Exercise task: Could you copy every line from the material below in which "scene" appears?
##############################
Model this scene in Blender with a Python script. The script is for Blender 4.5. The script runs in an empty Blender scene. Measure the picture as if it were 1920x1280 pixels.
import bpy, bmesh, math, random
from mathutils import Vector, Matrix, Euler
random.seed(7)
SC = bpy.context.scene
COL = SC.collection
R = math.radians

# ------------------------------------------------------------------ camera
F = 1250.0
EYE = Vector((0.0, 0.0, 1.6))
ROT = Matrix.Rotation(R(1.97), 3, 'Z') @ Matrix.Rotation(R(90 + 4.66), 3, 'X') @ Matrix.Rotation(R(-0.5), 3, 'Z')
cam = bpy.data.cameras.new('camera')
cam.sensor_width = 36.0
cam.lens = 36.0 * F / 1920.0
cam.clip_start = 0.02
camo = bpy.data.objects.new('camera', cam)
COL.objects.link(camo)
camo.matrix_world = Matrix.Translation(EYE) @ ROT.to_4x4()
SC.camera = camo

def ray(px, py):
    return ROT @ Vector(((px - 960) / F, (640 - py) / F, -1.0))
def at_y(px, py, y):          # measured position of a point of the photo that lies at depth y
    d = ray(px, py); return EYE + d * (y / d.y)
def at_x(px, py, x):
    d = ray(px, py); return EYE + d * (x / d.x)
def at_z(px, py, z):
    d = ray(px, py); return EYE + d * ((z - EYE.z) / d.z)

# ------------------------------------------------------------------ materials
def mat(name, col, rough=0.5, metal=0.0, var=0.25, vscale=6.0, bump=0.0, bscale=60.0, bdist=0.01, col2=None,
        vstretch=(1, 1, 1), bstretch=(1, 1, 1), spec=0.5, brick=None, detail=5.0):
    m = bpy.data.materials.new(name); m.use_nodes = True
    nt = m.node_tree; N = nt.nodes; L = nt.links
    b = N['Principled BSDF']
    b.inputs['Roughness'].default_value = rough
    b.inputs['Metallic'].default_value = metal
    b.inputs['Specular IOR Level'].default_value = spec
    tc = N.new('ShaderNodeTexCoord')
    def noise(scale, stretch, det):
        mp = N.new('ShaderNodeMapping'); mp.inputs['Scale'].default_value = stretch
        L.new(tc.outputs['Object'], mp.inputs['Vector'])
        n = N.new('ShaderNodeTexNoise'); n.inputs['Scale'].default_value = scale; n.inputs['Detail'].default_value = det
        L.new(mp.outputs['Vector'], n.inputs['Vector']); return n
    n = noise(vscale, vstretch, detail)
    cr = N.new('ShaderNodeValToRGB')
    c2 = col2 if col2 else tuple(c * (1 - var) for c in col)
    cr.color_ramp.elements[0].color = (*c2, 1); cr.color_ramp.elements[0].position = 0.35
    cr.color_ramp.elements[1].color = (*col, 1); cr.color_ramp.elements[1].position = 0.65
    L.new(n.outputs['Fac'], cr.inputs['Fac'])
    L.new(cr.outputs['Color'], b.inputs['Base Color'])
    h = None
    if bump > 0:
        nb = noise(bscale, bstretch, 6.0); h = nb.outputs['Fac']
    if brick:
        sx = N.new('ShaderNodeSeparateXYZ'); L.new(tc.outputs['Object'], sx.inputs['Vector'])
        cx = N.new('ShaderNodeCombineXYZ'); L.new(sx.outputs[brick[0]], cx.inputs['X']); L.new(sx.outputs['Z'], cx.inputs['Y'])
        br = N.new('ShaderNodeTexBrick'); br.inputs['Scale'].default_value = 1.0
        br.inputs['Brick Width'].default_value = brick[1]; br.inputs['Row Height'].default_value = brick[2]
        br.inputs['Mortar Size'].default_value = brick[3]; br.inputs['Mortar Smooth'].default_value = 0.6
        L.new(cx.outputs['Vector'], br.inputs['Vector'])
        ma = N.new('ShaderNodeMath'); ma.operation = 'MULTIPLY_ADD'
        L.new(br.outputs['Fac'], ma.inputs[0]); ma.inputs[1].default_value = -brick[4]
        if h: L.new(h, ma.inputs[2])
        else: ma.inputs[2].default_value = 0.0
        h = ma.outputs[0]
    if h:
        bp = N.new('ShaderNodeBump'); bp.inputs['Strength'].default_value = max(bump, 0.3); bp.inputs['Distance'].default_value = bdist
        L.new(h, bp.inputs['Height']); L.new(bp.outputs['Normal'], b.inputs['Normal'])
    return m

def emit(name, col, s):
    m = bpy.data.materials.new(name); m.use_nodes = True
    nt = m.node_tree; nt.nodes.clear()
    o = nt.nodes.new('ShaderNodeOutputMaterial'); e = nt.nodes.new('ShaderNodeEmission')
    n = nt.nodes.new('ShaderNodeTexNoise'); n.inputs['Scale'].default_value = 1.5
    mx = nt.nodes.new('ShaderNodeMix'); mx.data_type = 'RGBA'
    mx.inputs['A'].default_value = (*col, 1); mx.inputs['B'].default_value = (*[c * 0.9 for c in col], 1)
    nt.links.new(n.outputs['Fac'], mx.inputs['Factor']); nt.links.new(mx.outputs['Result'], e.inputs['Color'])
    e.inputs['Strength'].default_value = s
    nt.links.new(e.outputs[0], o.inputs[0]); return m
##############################
Written answer:
Model this scene in Blender with a Python script. The script is for Blender 4.5. The script runs in an empty Blender scene. Measure the picture as if it were 1920x1280 pixels.
SC = bpy.context.scene